The Gaza Strip, already besieged for over 17 years, now lies in ruins after a devastating military campaign that began in October 2023. More than 59,000 Palestinians have been killed and over 143,000 injured[1]. Civilians have withstood the worst of indiscriminate attacks and collective punishment, while humanitarian access remains blocked. These realities demonstrate that the status quo is not static; it is deteriorating. Continued delays in recognizing Palestine only empower the occupying power, entrench an apartheid system, and erode the possibility of true peace.

Recognition of the State of Palestine is therefore not a substitute for negotiations, but a precondition for their success. It restores balance to a one-sided process by placing both parties on an equal legal and diplomatic footing. It also affirms the two-state solution as the agreed-upon framework for peace and draws a clear line against further territorial acquisition and population transfer. The 2024 General Assembly resolution, which calls on the Security Council to reconsider Palestine’s application for full membership, supported by 143 states, illustrates the depth of international consensus behind this position.

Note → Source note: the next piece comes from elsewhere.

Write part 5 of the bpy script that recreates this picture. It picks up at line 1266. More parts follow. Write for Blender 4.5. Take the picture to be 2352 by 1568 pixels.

Furthermore, recognizing the State of Palestine on the June 4, 1967 lines would establish an explicit and legitimate baseline for any future land swaps, as envisioned during talks that took place between Palestinians and Israelis after the Oslo Accords and endorsed in subsequent peace proposals, by affirming these lines as the starting point for sovereignty. It would serve as a foundation for achieving lasting peace and prosperity in the region, while safeguarding Palestinian territorial contiguity in the West Bank and preserving the political unity between the Gaza Strip and the West Bank. It would also provide a legal and diplomatic framework for resolving long-standing disputes over natural resources, many of which have been unilaterally exploited or reallocated by Israel in direct violation of international law and bilateral agreements.

IV.       The Moral Imperative:  Affirming Rights, Ending Hypocrisy

Beyond legal and political considerations, the case for recognition rests on a profound moral imperative. The Palestinian people have endured 77 years of dispossession, 58 years of military occupation, and over 18 years of blockade in Gaza. They have been denied the fundamental rights that the international system was created to protect, self-determination, equality, dignity, and freedom. Recognition of the Palestinian people’s independent and sovereign statehood affirms their humanity and confirms that international law applies universally, not selectively.

Palestinians have consistently pursued their rights through non-violent and diplomatic channels. They have engaged in peace processes, built institutions, and accepted painful compromises in pursuit of statehood. The moral failure does not lie with the Palestinian side, but with the international community’s inability to enforce its resolutions and hold violators accountable. Continued non-recognition rewards impunity and undermines the credibility of the rules-based global order. In an era of heightened geopolitical tensions, when such an order is urgently needed, restoring its legitimacy must begin with adherence to international law, starting with the recognition of Palestine.

Following the devastation of the Gaza war, recognition takes on renewed urgency. It signals to Palestinians that the world has not abandoned them, and it affirms that rights are not subject to negotiation but must be upheld through legal and diplomatic means. It also sends a powerful message to other actors in the region that peaceful engagement with international norms will be respected rather than ignored. Recognition, at this critical moral juncture, would help isolate extremists and violent actors on both sides and prevent further radicalization that threatens to destabilize the entire Middle East.

V.        Recognition as a Strategic Act:  Enabling Peace, Accountability, and Statehood

Recognizing Palestine and admitting it to the UN as a whole member state is not merely symbolic. It has tangible legal, diplomatic, and strategic consequences. It allows Palestine to participate fully in the international system, to access international courts and dispute resolution mechanisms, and to claim the protections and responsibilities afforded to sovereign states. It strengthens enforcement of resolutions such as UNSC 2334 by allowing Palestine to pursue accountability for violations of international law. It also helps create the legal infrastructure for future negotiations, including treaty-making capacity and third-party oversight.

Moreover, recognition facilitates the restructuring of Palestinian governance toward sovereignty. It enables the reorientation of donor support from short-term humanitarian and fiscal relief to long-term state-building, focusing on revenue administration, border management, judicial independence, and public service delivery. These reforms are essential for building resilience and reducing dependency on Israel’s control of Palestinian fiscal, trade, and civil affairs.

VI.       Recognition:  A Necessary Step toward Peace

Recognition of the State of Palestine on the 1967 lines, with East Jerusalem as its capital, is an act of legal compliance, political necessity, and moral clarity. It is not an end in itself, but the beginning of a just path toward equal rights and a durable peace. The international community has affirmed the vision of two states for decades; now it must act decisively to make it real. By recognizing Palestine and granting it full UN membership, the world affirms that sovereignty derives from law, not power, and that no people should be denied the right to freedom and self-determination. The cost of delay is not measured only in political terms, but in human lives, lost opportunities, and the steady erosion of the very norms the UN was created to uphold. In short, the recognition of the independent State of Palestine draws a line between the national right and military might.